In 1960 the theater brought in the Melina Mercouri blockbuster “Never on Sunday,” which broke house records in its 21-week run. “Tunes of Glory” lasted nine weeks, a subrun of “La Dolce Vita” held on for seven and “Only Two Can Play” for eight.
Mercouri returned in “Phaedra” stayed for 26 or 28 weeks in 1962-63, though reportedly taking in less than “Never on Sunday.”
Cut to 1968. When the French lesbian drama “Therese and Isabelle” opened on a Wednesday in 1968, it was targeted for a raid by the Pittsburgh district attorney. (Note: I cannot account for the date July 19, 1969, that was typed into a legal document shown above and other dates in that document. My time frame is easily verified by microfilm.)
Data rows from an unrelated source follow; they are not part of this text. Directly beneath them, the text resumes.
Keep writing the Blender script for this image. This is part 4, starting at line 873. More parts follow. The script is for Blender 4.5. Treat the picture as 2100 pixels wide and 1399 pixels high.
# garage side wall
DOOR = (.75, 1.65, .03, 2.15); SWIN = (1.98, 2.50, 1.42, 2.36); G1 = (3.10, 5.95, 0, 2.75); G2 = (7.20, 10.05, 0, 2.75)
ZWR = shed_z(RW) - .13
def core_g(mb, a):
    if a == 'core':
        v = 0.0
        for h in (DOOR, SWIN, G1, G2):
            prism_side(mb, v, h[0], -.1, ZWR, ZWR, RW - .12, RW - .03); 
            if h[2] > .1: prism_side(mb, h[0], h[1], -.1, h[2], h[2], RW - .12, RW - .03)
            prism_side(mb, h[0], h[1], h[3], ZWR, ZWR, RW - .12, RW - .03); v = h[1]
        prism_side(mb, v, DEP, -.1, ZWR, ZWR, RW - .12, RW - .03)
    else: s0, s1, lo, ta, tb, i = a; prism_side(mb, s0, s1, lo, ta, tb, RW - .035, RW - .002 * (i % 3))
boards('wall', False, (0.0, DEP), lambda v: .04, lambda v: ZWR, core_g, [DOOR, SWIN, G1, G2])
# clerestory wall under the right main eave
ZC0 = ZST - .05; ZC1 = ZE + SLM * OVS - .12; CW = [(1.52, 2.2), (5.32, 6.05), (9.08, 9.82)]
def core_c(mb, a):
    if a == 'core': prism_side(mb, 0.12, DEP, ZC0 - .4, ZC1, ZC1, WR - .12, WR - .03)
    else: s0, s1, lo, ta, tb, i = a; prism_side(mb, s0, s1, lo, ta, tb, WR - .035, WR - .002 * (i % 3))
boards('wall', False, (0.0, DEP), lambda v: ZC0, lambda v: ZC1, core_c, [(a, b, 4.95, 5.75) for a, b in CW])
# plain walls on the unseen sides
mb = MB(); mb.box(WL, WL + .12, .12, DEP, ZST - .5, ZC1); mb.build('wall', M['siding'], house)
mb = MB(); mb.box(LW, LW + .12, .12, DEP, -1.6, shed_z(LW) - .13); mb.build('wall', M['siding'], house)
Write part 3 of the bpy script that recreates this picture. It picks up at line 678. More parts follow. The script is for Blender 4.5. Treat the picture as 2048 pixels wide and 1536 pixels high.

I happened to be working an evening shift that week at The Pittsburgh Press when the call came in from the DA’s office that a raid was to take place during a mid-evening (the 8 p.m.) Friday performance after a token viewing of the evening’s first (the 6 p.m.) performance by someone sent by the DA
Beyond being annoyed that a somewhat legitimate art film was about to be shut down and that the raid was being rigged in the manner it was, I was quadruply dismayed because the warning to the newspapers was designed to draw calalry-to-the-rescue media coverage and because my working hours that week would not permit me to catch the picture before it was closed down.
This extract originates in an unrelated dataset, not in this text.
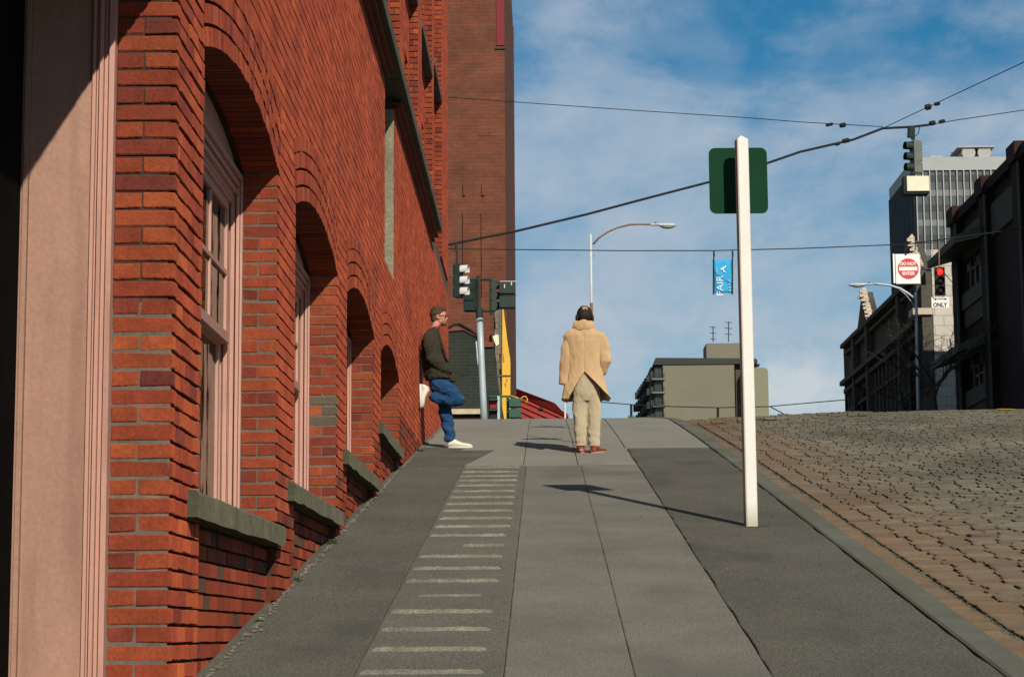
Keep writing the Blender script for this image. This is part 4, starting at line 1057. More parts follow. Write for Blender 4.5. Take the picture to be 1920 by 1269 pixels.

The raid took place precisely on cue, and the theater lost its picture. But when “Therese and Isabelle” later was cleared to re-open, lines stretched around the block, and the Guild shattered all house records. The notorious movie burned out after 12 weeks as word crept out that it was leisurely, artsy and much less explicit than expected.
Among the bigger hits that followed were “The Libertine” (eight weeks), “Putney Swope” (13), “What Do You Say to a Naked Lady?” (10), “The Lickerish Quartet” (12) and “I Never Sang for My Father” (eight).
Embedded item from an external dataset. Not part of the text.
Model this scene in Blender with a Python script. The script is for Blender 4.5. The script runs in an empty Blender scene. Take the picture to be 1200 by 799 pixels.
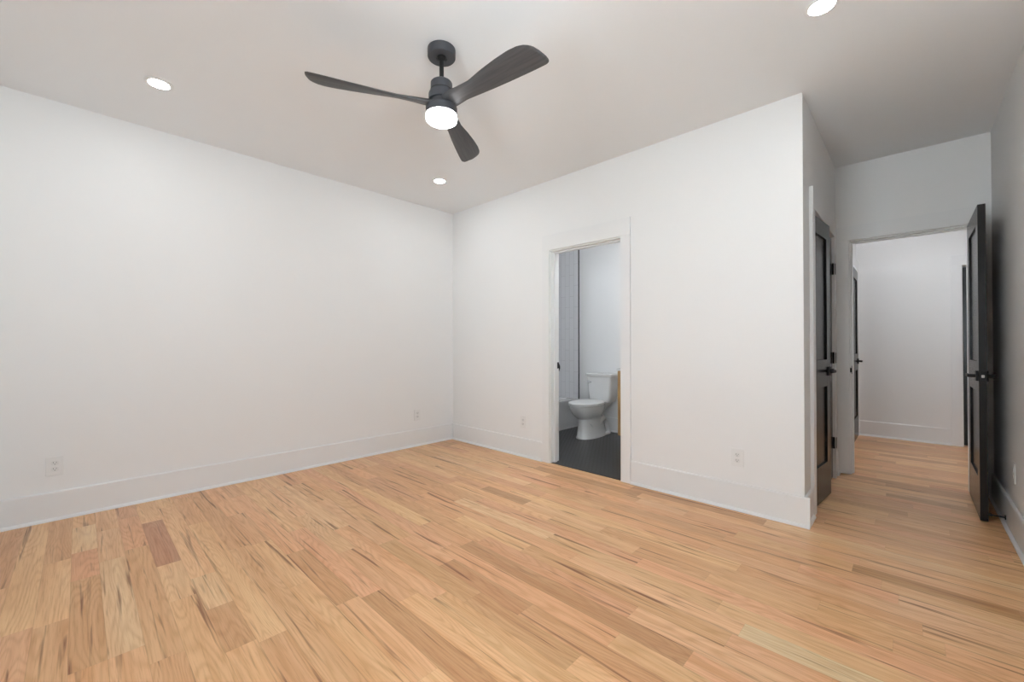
import bpy, bmesh, math, random
from mathutils import Vector, Matrix
PI = math.pi
R = math.radians
sc = bpy.context.scene
COL = sc.collection

# ---------------------------------------------------------------- camera
cam_d = bpy.data.cameras.new('camera'); cam = bpy.data.objects.new('camera', cam_d); COL.objects.link(cam)
cam_d.sensor_width = 36.0; cam_d.lens = 486.86 / 1200 * 36.0
cam_d.clip_start = .02
cam.location = (3.9794, -3.1143, 1.126)
cam.rotation_euler = (PI / 2 + .0088, 0, R(43.834))
sc.camera = cam
# ---------------------------------------------------------------- exposure
vs = sc.view_settings
vs.view_transform = 'Standard'; vs.look = 'None'; vs.gamma = 1; vs.use_curve_mapping = False
vs.exposure = 0.0
# ---------------------------------------------------------------- daylight
SKY, GND = 12.5, 19.0      # sky and ground radiance; ground raised to brighten the ceiling
HALL, BATH, FAR = 58.0, 62.0, 40.0  # emission of the unseen lamps added in hall, bathroom and far room
world = bpy.data.worlds.new('daylight'); sc.world = world; world.use_nodes = True
wn = world.node_tree; wn.nodes.clear()
w_out = wn.nodes.new('ShaderNodeOutputWorld'); w_bg = wn.nodes.new('ShaderNodeBackground')
w_tc = wn.nodes.new('ShaderNodeTexCoord'); w_sep = wn.nodes.new('ShaderNodeSeparateXYZ'); w_r = wn.nodes.new('ShaderNodeValToRGB')
wn.links.new(w_tc.outputs['Generated'], w_sep.inputs[0]); wn.links.new(w_sep.outputs['Z'], w_r.inputs[0])
WMX = max(SKY, GND, 1e-6)
w_r.color_ramp.elements[0].position = .0; w_r.color_ramp.elements[0].color = (GND / WMX * .94, GND / WMX * .99, GND / WMX * 1.06, 1)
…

By mid-1972, suffering from competition for bookings from several other newer Pittsburgh art houses and some reported differences with distributors, the Guild launched a new policy of playing double bills of recent commercial hits and, more often, double bills of classics.
Partly because of the Guild’s proximity to the colleges located in Pittsburgh’s Oakland section, the theater began booking combinations of classics and cult favorites, especially the films of Humphrey Bogart, W. C. Fields and the Marx Brothers, all of whom were enjoying a renewed vogue. Woody Allen’s recent comedies, but not his dramas, fit comfortably into the new agenda. Mel Brooks joined the repertoire, too.
Films dealing with drugs humorously or hysterically (“Yellow Submarine” and “Reefer Madness” being the ultimate examples) or into which an hallucinogenic nature could be read (“Fantasia,” “Alice in Wonderland,” “Freaks”) were recycled regularly, too. “Fantasia” returned every few months for years.
The theater closed at the end of 1978 ignominiously with a second-run engagement of “(National Lampoon’s) Animal House,” which was showing in several other theaters the same week.
The theater had exhausted the audience for its cult classics, which had returned so many times they seemed to have worn out their welcome.
Though it would be easy to blame the demise of the Guild, like that of dozens of classic/rep houses across the country in the 1980s, on the advent of home video, which mushroomed in 1982, the theater in fact closed three to four years earlier.
The Guild was missed immediately and since then by those of us who frequented it.
A bonus on any visit was interacting with the Green brothers, who were the sort of mischievous, good-natured “characters” who too soon vanished from the exhibition landscape they once made so colorful.
Was owned by the Green Brothers. Ralph and Miller. Interesting duo, them brothers. Smallest projection booth in the world.
Listed in the early 1940’s and 1950’s as the 600 seat Beacon Theatre.
Trouble in 1970:
http://tinyurl.com/2p9a4m
WOW! Thank you for the picture! I’ve been looking everywhere for one!!!